Der Besenhändler

Schade, dass ich die russische Sprache nicht spreche. Ich denke, dann würde ich pausenlos Anekdoten und Geschichten schreiben. So kann ich eigentlich nur das wiedergeben, was mir Anna, meine Übersetzerin, erzählt oder simultan übersetzt.

Hier ist ein Markt noch ein Markt. Eine riesige Halle beherbergt dutzende von Ständen an denen Lebensmittel aller Art angeboten werden. Obst, Gemüse und Fleisch. Ein Stockwerk höher gibt es Kleidung, Spielzeuge oder elektrische Geräte. Stand an Stand. Der eine bietet Schuhe an, daneben gibt es Hosen und Jacken. Einen Stand weiter finden sich Gürtel, Ledertaschen und so weiter.

Die unmittelbaren Stände machen sich wenig Konkurrenz. Der nächste Verkaufsstand für Schuhe ist praktisch im anderen Eck der riesigen Markthalle. Die Händler stammen aus allen Teilen der ehemaligen sowjetischen Welt. Dazu mischen sich Türken und Asiaten. An einem Verkaufsstand für Haushaltswaren spielte sich folgende Szene ab:

Eine Babuschka, klein, hager und etwas gebeugt wollte sich einen neuen Besen kaufen. Ein Bündel von Reisigbesen stand zu Auswahl, alle irgendwie aus Reisigzweigen zusammengesetzt und kunstvoll verzurrt. Nun war der Babuschka der eine Besen zu lang, der nächste zu kurz oder nicht ordentlich gebunden. Nach fast 10 Minuten Lyrik um einen neuen Besen entschied sich Babuschka endlich für ein Modell.

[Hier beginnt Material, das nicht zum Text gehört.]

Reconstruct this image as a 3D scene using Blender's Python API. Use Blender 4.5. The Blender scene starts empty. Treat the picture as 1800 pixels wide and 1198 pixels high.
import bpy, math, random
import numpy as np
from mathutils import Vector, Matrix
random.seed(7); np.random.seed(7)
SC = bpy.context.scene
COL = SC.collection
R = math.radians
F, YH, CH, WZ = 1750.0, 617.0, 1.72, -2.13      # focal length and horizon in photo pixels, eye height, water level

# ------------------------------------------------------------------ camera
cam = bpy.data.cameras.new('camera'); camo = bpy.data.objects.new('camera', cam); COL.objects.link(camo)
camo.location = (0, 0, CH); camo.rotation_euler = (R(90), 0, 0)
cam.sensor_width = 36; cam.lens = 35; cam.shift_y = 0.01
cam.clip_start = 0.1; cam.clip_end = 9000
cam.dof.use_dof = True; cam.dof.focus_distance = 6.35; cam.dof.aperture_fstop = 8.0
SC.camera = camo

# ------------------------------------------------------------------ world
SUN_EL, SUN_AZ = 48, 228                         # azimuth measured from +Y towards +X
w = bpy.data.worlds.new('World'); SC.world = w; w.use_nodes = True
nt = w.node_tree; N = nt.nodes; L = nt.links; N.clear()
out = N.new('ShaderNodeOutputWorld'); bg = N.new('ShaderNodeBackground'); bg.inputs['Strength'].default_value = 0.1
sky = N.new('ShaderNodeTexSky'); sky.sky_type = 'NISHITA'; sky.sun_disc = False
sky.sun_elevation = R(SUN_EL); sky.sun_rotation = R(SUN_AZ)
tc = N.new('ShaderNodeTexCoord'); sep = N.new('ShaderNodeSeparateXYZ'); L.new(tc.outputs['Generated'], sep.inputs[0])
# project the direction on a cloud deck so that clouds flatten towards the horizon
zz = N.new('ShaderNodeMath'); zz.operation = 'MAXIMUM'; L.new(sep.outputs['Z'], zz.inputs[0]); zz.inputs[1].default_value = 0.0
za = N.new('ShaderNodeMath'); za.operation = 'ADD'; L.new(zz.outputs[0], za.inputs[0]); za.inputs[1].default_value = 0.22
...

Ein Besen, den sie übrigens 8 Minuten zuvor als zu klein erachtet hat. Nun gut – schließlich war die Entscheidung gefallen und die Babuschka holte ein paar Griwna-Scheine aus Ihren Taschen hervor. Der Verkäufer – in diesem Fall ein echter Ukrainer – nahm mit erstaunlicher Geduld das Geld in Empfang. Ohne mit der Wimper zu zucken, frage er Babuschka trocken:

„Soll ich ihnen den Besen einpacken oder fliegen sie gleich damit davon?“

Ich kann euch nur sagen, Babuschka ist nicht davongeflogen. Aber das Gelächter bei den wartenden Leuten war riesengroß. Schimpfend und drohend mit ihrem neuen Besen fuchtelnd, stapfte Babuschka von dannen.